> _PROBLEM REQUIREMENTS_:
Return the material exactly, first line through the line containing "return root, sk", and nothing more. Pictures stay out.

# COLLECTED DATA start

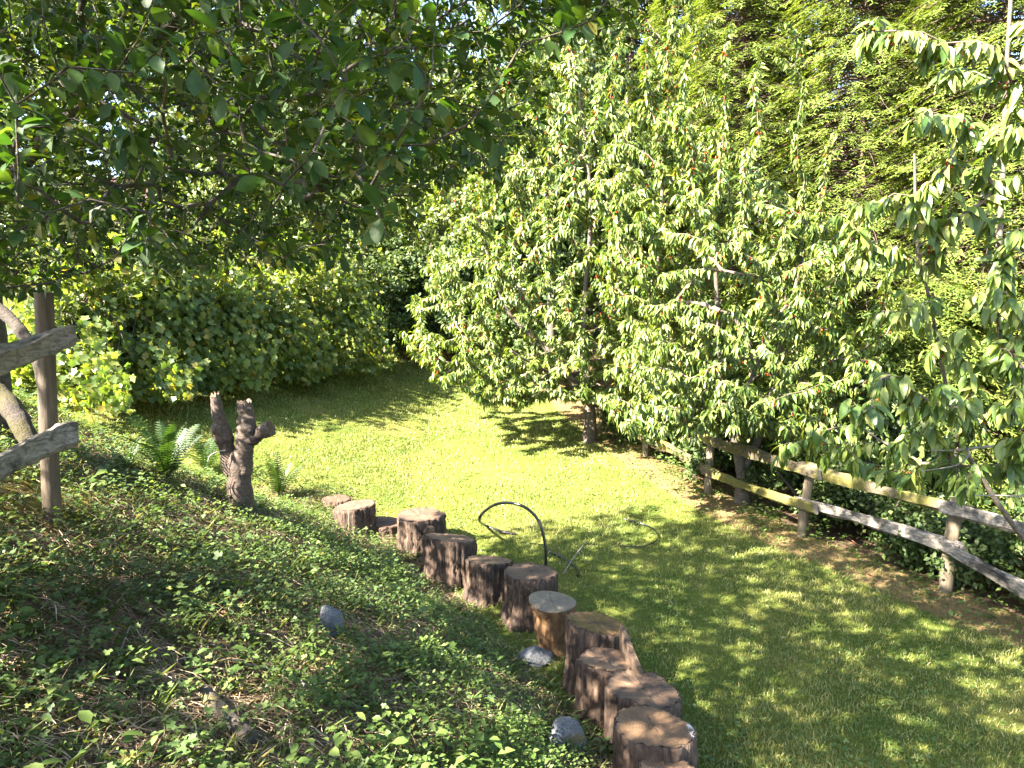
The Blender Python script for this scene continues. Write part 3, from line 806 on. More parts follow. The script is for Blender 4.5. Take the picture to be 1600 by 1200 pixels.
def cherry_tree(base, trunks, trad, tips, label, seed, arch=0.15, size=(0.085, 0.135), spacing=0.055, last=1.1, fruit=0.2, keep=300, r_tip=0.0042, mind=1.0, per=2, thick=0.06, twigs=None, droop=1.0, tmpl=None):
    g = np.random.default_rng(seed)
    root = thing('cherry_tree', base, label, 'tree', 'cherry trees along the fence')
    tr = Acc()
    for pts, (r0, r1) in zip(trunks, trad):
        sp = smooth_path(pts, 30)
        gnarl(tr, sp, (r1 + (r0 - r1) * (1 - np.linspace(0, 1, 30)) ** 2.0) * (1 + 0.35 * np.exp(-np.arange(30) / 2.2) * (pts is trunks[0])), 12, 0.13, 9, seed)
    tr.build('trunk', M['cherry_bark'], root)
    sk = Skel([smooth_path(p, 14) for p in trunks])
    sk.grow(tips, arch, 0.2, g, 0.015, mind)
    a = Acc(); sk.tubes(a, sk.radii(r_tip, 2.4, thick))
    a.build('branches', M['branch_bark'], root)['kind'] = 'stuff'
    P, T, U = along(sk, last, spacing, g)
    ax = np.mean([t[len(t) // 2] for t in trunks], 0)
    LP, LD, LN, LS = hang_leaves(P, T, g, per, size, droop, axis=ax)
    split_leaves(root, tmpl or LEAF_CHERRY, LP, LD, LN, LS, M['cherry_leaf'], M['cherry_leaf_single'], keep=keep)
    fp = fruit_points(P, T, U, g, fruit)
    fruit_mass(root, fp, g.uniform(0.011, 0.0145, len(fp)), M['fruit'])
    if twigs:
        for pts, r in twigs:
            t = Acc(); sp = smooth_path(pts, 14); add_tube(t, sp, np.linspace(r, r * 0.4, 14), 6, 0.08, 2)
            t.build('dead_twig', M['pale_twig'], root)
    return root, sk

# --- the big spreading cherry in the middle
def cherry_middle():
    g = np.random.default_rng(21)
    b = ground_pt(920, 690); x, y, z = b
    trunks = [[(x, y, z - .15), (x + .02, y, z + .5), (x - .05, y + .05, z + 1.2), (x - .1, y + .1, z + 2.4), (x, y + .1, z + 4.2), (x - .2, y + .2, z + 6.0)],
              [(x, y, z + .7), (x - .7, y + .1, z + 1.6), (x - 1.5, y + .3, z + 2.4), (x - 2.0, y + .2, z + 4.0)],
              [(x, y, z + .8), (x + .7, y - .2, z + 1.5), (x + 1.1, y - .1, z + 2.6), (x + 1.3, y + .3, z + 4.6)],
              [(x, y, z + .7), (x - .6, y - .7, z + 1.2), (x - 1.4, y - 1.2, z + 1.7)]]
    trad = [(0.135, 0.03), (0.08, 0.03), (0.075, 0.03), (0.055, 0.02)]
    tips = [ell(520, (x + .1, y - .2, z + 3.6), (3.0, 2.3, 3.4), g),
            ell(420, (x - .3, y + .1, z + 6.4), (2.7, 2.2, 3.0), g),
            ell(330, (x - 1.8, y - .2, z + 2.1), (1.7, 1.8, 1.7), g),
            ell(200, (x + 1.2, y - 1.0, z + 1.9), (1.3, 1.2, 1.2), g),
            ell(150, at(915, 585, y - .9), (1.5, .6, .5), g), ell(90, at(800, 600, y - .5), (1.0, .6, .35), g),
            ell(260, (x - .05, y - 1.7, z + 3.4), (.95, .5, 3.0), g)]
    tips = np.vstack(tips)
    # sweeping low branches towards the lawn at the left
    low = []
    for _ in range(80):
        u = g.uniform(0, 1)
        px = 640 + u * 170 + g.normal(0, 10); py = 560 + u * 60 - g.uniform(0, 60)
        low.append(at(px, py, y + 1.2 - u * 1.8 + g.normal(0, .4)))
    tips = np.vstack([tips[g.random(len(tips)) < .66], low])
    q = proj(tips)
    bx = np.interp(q[:, 1], [-200, 40, 100, 200, 340, 440, 500, 560, 640], [760, 735, 725, 700, 650, 650, 632, 622, 760])
    k = (q[:, 0] > bx) & (q[:, 1] < 645) & (tips[:, 2] > H(tips[:, 0], tips[:, 1]) + 0.35)
    under = (q[:, 1] > 632) & (np.abs(q[:, 0] - 925) < 60)
    cherry_tree(b, trunks, trad, tips[k & ~under], 'wide cherry tree with low drooping branches and short trunk at the lawn edge', 22,
                arch=0.16, spacing=0.055, last=0.95, fruit=0.55, per=8, size=(0.09, 0.15), tmpl=LEAF_CHERRY_LO)
cherry_middle()

# --- the taller cherry with whippy shoots by the fence
def cherry_fence():
    g = np.random.default_rng(31)
    b = ground_pt(1160, 785); x, y, z = b
    trunks = [[(x, y, z - .15), (x - .02, y, z + .4), (x - .18, y, z + 1.0), (x - .35, y, z + 1.8), (x - .5, y - .1, z + 3.2)],
              [(x - .02, y, z + .45), (x + .25, y + .05, z + 1.0), (x + .4, y, z + 1.9), (x + .7, y, z + 3.4)],
              [(x - .1, y, z + .9), (x - .1, y - .3, z + 1.6), (x + .2, y - .5, z + 2.6)]]
    trad = [(0.12, 0.03), (0.07, 0.025), (0.055, 0.02)]
    tips = [ell(230, at(1130, 420, y - .2), (1.75, 1.3, 1.5), g), ell(150, at(1190, 560, y - .3), (1.6, 1.2, .8), g),
            ell(60, at(1040, 560, y - .3), (.8, 1.0, .7), g), ell(110, at(1070, 625, y - .5), (1.15, .6, .42), g), ell(80, at(1230, 640, y - .4), (.9, .6, .45), g), ell(90, at(1080, 655, y - .9), (1.0, .4, .3), g), ell(60, at(1250, 680, y - .8), (.8, .4, .3), g), ell(150, at(1290, 490, y + .1), (1.0, 1.0, 1.3), g), ell(120, at(1015, 330, y + .6), (.9, 1.0, 1.9), g)]
    for px, top, bot in ((1130, 60, 330), (1185, 90, 330), (1225, 40, 330), (1262, 70, 330), (1065, 110, 330), (1110, 200, 400), (1300, 210, 400), (1340, 300, 420), (1010, 60, 330), (1160, 250, 420), (960, 120, 350)):
        Y = y + g.normal(0, .5)
        p0, p1 = at(px + g.normal(0, 12), bot, Y), at(px, top, Y)
        q = np.linspace(0, 1, 5)[:, None]
        tips.append(p0 * (1 - q) + p1 * q + g.normal(0, .08, (5, 3)))
    tips = np.vstack(tips); q = proj(tips)
    k = (q[:, 1] < 690) & ~((q[:, 1] > 668) & (np.abs(q[:, 0] - 1150) < 60)) & (q[:, 0] < 1400)
    cherry_tree(b, trunks, trad, tips[k], 'cherry tree with pale forked trunk and tall upright shoots in front of the cedars', 32,
                arch=0.12, spacing=0.06, last=0.95, fruit=0.42, per=7, size=(0.09, 0.155), droop=1.15, tmpl=LEAF_CHERRY_LO)
cherry_fence()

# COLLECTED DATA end

> _RESPONSE BELOW_:
The Blender Python script for this scene continues. Write part 3, from line 806 on. More parts follow. The script is for Blender 4.5. Take the picture to be 1600 by 1200 pixels.
def cherry_tree(base, trunks, trad, tips, label, seed, arch=0.15, size=(0.085, 0.135), spacing=0.055, last=1.1, fruit=0.2, keep=300, r_tip=0.0042, mind=1.0, per=2, thick=0.06, twigs=None, droop=1.0, tmpl=None):
    g = np.random.default_rng(seed)
    root = thing('cherry_tree', base, label, 'tree', 'cherry trees along the fence')
    tr = Acc()
    for pts, (r0, r1) in zip(trunks, trad):
        sp = smooth_path(pts, 30)
        gnarl(tr, sp, (r1 + (r0 - r1) * (1 - np.linspace(0, 1, 30)) ** 2.0) * (1 + 0.35 * np.exp(-np.arange(30) / 2.2) * (pts is trunks[0])), 12, 0.13, 9, seed)
    tr.build('trunk', M['cherry_bark'], root)
    sk = Skel([smooth_path(p, 14) for p in trunks])
    sk.grow(tips, arch, 0.2, g, 0.015, mind)
    a = Acc(); sk.tubes(a, sk.radii(r_tip, 2.4, thick))
    a.build('branches', M['branch_bark'], root)['kind'] = 'stuff'
    P, T, U = along(sk, last, spacing, g)
    ax = np.mean([t[len(t) // 2] for t in trunks], 0)
    LP, LD, LN, LS = hang_leaves(P, T, g, per, size, droop, axis=ax)
    split_leaves(root, tmpl or LEAF_CHERRY, LP, LD, LN, LS, M['cherry_leaf'], M['cherry_leaf_single'], keep=keep)
    fp = fruit_points(P, T, U, g, fruit)
    fruit_mass(root, fp, g.uniform(0.011, 0.0145, len(fp)), M['fruit'])
    if twigs:
        for pts, r in twigs:
            t = Acc(); sp = smooth_path(pts, 14); add_tube(t, sp, np.linspace(r, r * 0.4, 14), 6, 0.08, 2)
            t.build('dead_twig', M['pale_twig'], root)
    return root, sk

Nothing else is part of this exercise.